John Simpson Chisum left a trail across the American West so wide that a blind scout could follow it. Although his track can be picked up effortlessly, the gaps and sketchy information about the man leave us with but half of the story. John Chisum's life story seems to have been defined by his association with Billy the Kid and a singular, epic cattle drive across the barren expanses of West Texas to New Mexico. Ask anyone on the street about John Chisum and they are apt to bring up The Chisholm Trail. In an unlucky twist of historical circumstance the totally unrelated Chisholm Trail which covered roughly the same path as the Kansas Trail, the Abilene Trail, or McCoy's Trail and was named for Jesse Chisholm would be forever confused with John Chisum's Western Trail.

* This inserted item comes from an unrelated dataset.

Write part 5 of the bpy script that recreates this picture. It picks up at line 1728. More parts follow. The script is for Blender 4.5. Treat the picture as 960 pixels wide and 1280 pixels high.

Perhaps the noted historian Harwood P. Hinton, Jr. said it best over a half century ago when he penned ''A definitive biography of John Chisum may never be written, for there is quite a paucity of information not only concerning his life but also his stock dealings, which spanned the Southwest for thirty years.'' Not at all unlike the saga of legendary personalities of the American West such as Billy the Kid the story of the life and times of John Chisum has become ''so contaminated with hypothesis and folklore that what remains of his story is little more than a blurred picture of a misrepresented and uninterpreted individual ... living in the shadows of a bygone era.''

John Chisum did nothing in a small way. He rarely missed an opportunity to advance his own purposes. He built a cattle empire in New Mexico that was, at the time, second to none. To shamelessly borrow a line from Walter Noble Burns' book The Saga of Billy the Kid, John Chisum knew cows.